* **Exercise objective**: Your task is to copy the stretch of lines in the records below that begins with the line containing "Write part 3 of" and ends with the line containing "MB().tube([(xr - .05, 15.61, roof_z(11.2, 15.6)", exactly as written, with nothing added.

Scenes as source code

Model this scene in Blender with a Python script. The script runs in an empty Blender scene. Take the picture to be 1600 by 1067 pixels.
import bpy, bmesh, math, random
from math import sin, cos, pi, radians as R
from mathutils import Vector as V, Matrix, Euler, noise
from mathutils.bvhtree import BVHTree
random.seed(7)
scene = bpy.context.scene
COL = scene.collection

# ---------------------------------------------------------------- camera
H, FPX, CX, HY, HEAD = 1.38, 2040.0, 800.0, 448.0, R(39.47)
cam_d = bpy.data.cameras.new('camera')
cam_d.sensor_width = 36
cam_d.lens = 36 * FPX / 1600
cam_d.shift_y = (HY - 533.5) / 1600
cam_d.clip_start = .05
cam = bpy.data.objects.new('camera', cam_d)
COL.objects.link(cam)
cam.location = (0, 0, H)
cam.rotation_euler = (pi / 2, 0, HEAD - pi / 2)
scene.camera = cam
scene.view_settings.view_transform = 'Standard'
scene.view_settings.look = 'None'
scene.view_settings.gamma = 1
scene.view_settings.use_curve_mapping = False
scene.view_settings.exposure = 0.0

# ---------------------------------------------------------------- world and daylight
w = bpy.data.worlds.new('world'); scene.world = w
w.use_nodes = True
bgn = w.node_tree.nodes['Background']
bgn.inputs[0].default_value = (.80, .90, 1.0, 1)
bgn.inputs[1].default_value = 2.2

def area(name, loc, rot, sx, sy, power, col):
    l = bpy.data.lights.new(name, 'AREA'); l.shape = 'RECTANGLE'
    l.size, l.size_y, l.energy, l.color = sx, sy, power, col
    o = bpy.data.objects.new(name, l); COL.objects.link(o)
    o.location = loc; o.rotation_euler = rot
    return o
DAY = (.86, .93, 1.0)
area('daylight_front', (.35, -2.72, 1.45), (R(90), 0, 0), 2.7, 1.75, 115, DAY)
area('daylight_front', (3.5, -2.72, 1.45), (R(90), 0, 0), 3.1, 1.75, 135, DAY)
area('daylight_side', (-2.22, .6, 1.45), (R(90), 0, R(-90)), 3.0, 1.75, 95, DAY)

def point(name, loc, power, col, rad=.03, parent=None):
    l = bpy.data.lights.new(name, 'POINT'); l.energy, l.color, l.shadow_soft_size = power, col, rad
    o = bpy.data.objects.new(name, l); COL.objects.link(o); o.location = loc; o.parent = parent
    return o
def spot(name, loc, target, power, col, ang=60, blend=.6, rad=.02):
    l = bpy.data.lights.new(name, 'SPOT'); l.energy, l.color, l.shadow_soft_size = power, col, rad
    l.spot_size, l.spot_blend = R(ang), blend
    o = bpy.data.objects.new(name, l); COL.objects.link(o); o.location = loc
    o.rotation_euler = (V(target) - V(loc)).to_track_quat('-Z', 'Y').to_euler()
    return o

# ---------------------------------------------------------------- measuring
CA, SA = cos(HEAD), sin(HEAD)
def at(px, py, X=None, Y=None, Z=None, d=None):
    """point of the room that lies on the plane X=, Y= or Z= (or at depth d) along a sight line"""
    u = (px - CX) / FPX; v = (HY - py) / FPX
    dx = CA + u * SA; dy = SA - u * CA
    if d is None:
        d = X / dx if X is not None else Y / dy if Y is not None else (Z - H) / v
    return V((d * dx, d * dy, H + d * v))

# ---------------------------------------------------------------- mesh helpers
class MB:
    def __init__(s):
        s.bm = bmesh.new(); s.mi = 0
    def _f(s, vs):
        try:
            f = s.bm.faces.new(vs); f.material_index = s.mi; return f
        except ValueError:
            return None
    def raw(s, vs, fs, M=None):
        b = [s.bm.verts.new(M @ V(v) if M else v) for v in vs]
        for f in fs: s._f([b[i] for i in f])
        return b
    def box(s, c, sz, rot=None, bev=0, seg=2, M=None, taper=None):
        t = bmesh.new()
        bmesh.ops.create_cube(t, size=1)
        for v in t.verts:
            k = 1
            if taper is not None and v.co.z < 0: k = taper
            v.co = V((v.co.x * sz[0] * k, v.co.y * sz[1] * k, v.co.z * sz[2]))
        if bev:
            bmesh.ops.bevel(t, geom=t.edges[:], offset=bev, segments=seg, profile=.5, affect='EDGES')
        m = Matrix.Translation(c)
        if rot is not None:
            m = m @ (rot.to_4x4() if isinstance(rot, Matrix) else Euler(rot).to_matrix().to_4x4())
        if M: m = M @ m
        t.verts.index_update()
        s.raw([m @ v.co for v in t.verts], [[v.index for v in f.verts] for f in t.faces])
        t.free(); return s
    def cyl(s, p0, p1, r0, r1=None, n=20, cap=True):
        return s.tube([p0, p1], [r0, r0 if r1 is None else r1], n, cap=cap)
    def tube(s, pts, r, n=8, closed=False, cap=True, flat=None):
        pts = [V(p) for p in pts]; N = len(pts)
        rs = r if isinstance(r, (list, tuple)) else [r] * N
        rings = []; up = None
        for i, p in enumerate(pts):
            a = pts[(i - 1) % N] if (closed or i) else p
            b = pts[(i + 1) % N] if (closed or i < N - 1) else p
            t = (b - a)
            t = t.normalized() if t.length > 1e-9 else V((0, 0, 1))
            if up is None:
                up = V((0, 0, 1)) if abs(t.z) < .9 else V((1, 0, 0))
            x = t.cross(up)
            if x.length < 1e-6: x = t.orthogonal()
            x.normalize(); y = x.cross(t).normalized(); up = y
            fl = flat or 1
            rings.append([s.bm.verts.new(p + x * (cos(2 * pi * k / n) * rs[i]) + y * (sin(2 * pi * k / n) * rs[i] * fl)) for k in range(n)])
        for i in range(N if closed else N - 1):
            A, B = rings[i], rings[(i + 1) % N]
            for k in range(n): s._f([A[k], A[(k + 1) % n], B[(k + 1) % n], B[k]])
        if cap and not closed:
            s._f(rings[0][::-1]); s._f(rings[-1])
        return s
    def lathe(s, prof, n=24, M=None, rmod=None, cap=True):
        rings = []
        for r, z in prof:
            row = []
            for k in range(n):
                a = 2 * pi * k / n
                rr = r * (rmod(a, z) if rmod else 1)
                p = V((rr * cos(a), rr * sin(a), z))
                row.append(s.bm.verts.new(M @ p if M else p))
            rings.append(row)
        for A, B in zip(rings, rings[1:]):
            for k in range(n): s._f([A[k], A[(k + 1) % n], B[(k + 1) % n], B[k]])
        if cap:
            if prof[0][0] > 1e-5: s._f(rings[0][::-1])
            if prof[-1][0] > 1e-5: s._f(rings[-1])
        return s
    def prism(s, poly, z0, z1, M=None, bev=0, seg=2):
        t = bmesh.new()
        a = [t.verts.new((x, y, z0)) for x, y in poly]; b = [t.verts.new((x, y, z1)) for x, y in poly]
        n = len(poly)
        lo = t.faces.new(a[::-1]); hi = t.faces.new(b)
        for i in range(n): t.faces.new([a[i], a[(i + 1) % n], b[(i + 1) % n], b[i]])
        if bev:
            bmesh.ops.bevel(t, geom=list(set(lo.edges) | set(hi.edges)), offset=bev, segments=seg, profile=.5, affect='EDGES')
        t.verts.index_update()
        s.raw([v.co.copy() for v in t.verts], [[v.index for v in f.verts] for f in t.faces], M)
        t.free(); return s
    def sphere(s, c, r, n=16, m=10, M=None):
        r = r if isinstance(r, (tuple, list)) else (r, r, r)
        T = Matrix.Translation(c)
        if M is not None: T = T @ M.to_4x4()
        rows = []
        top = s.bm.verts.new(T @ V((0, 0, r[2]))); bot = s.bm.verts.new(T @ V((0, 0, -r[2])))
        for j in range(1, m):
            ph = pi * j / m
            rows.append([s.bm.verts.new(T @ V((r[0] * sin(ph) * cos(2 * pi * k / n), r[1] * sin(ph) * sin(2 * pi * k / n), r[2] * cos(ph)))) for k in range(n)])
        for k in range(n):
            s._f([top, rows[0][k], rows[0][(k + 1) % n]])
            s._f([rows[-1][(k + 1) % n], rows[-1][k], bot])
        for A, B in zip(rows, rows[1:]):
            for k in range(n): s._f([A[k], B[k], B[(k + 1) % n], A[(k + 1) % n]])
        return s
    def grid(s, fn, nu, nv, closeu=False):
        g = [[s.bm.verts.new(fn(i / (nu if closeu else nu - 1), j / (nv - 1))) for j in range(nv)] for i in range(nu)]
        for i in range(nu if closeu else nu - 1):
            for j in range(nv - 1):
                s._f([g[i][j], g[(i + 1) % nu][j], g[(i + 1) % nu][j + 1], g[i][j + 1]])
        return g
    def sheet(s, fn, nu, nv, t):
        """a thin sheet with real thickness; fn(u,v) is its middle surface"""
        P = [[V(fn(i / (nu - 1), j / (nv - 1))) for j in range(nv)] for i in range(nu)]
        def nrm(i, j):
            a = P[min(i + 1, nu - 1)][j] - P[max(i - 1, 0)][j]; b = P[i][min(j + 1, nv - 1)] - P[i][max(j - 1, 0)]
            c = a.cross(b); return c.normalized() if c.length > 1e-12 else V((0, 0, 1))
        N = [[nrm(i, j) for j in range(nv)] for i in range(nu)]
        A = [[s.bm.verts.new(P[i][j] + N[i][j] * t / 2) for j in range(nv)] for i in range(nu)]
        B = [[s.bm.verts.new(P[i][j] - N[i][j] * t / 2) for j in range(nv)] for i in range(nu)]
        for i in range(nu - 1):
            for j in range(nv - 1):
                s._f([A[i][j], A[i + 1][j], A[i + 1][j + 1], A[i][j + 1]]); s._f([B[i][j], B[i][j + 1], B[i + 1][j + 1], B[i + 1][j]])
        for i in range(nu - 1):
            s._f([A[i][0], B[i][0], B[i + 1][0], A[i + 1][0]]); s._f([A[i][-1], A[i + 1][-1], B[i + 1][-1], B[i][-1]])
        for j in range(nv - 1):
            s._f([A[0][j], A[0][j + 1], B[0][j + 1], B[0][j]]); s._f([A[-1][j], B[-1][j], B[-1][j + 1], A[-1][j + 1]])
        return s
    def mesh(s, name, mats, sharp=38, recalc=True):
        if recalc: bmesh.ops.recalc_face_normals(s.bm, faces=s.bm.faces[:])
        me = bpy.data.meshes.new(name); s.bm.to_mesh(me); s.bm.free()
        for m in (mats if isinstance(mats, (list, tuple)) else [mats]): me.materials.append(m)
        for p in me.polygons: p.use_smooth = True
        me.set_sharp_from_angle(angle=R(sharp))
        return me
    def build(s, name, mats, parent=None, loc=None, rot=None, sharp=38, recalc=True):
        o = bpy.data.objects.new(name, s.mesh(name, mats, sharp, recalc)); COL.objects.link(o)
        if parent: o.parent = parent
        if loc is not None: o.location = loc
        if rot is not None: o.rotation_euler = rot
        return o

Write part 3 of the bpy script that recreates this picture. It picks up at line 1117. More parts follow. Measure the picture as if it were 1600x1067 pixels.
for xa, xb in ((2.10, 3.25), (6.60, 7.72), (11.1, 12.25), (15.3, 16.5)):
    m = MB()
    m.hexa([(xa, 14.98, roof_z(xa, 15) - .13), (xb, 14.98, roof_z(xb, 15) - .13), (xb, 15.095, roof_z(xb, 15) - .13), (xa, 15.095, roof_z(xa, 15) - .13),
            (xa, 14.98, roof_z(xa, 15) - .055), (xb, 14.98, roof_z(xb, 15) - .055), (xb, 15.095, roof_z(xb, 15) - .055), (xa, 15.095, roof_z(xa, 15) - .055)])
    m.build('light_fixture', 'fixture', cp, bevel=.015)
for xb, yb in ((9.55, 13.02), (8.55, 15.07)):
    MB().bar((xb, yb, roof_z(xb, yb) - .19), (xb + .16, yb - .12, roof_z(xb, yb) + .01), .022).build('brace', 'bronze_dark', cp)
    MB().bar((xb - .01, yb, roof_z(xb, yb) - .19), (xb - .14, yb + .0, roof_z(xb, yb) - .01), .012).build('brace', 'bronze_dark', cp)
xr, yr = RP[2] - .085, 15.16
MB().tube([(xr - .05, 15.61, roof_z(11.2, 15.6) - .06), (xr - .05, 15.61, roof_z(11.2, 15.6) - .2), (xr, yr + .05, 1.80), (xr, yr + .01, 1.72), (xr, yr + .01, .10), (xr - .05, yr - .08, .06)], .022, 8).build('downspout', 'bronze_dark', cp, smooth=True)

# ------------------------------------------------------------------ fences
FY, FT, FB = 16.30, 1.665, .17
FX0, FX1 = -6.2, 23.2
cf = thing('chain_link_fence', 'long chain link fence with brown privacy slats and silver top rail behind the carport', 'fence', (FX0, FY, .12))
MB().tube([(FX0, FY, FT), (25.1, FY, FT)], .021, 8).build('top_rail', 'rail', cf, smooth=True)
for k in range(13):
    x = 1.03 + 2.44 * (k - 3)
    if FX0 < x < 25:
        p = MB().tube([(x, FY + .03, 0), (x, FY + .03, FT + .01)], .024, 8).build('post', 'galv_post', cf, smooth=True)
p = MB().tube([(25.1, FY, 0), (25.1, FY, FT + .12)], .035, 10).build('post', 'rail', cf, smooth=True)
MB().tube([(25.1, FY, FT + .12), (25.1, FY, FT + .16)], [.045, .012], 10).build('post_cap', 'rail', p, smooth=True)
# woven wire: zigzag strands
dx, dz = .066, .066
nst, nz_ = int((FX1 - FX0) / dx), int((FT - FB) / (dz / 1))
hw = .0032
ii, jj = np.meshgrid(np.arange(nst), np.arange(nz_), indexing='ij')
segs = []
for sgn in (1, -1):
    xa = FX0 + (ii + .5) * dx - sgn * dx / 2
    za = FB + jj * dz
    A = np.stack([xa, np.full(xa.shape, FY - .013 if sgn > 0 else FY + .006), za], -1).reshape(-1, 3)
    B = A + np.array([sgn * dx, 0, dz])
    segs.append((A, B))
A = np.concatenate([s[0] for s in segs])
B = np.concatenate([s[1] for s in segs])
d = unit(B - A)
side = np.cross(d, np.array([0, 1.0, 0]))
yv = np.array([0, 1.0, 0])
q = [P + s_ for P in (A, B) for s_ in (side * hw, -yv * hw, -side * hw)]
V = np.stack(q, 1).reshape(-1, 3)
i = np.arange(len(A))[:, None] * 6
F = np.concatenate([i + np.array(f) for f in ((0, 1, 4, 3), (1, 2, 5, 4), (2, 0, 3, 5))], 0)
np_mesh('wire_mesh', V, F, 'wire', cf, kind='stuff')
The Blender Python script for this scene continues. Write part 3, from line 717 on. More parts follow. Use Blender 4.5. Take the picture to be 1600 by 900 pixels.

* **Written answer**:
Write part 3 of the bpy script that recreates this picture. It picks up at line 1117. More parts follow. Measure the picture as if it were 1600x1067 pixels.
for xa, xb in ((2.10, 3.25), (6.60, 7.72), (11.1, 12.25), (15.3, 16.5)):
    m = MB()
    m.hexa([(xa, 14.98, roof_z(xa, 15) - .13), (xb, 14.98, roof_z(xb, 15) - .13), (xb, 15.095, roof_z(xb, 15) - .13), (xa, 15.095, roof_z(xa, 15) - .13),
            (xa, 14.98, roof_z(xa, 15) - .055), (xb, 14.98, roof_z(xb, 15) - .055), (xb, 15.095, roof_z(xb, 15) - .055), (xa, 15.095, roof_z(xa, 15) - .055)])
    m.build('light_fixture', 'fixture', cp, bevel=.015)
for xb, yb in ((9.55, 13.02), (8.55, 15.07)):
    MB().bar((xb, yb, roof_z(xb, yb) - .19), (xb + .16, yb - .12, roof_z(xb, yb) + .01), .022).build('brace', 'bronze_dark', cp)
    MB().bar((xb - .01, yb, roof_z(xb, yb) - .19), (xb - .14, yb + .0, roof_z(xb, yb) - .01), .012).build('brace', 'bronze_dark', cp)
xr, yr = RP[2] - .085, 15.16
MB().tube([(xr - .05, 15.61, roof_z(11.2, 15.6) - .06), (xr - .05, 15.61, roof_z(11.2, 15.6) - .2), (xr, yr + .05, 1.80), (xr, yr + .01, 1.72), (xr, yr + .01, .10), (xr - .05, yr - .08, .06)], .022, 8).build('downspout', 'bronze_dark', cp, smooth=True)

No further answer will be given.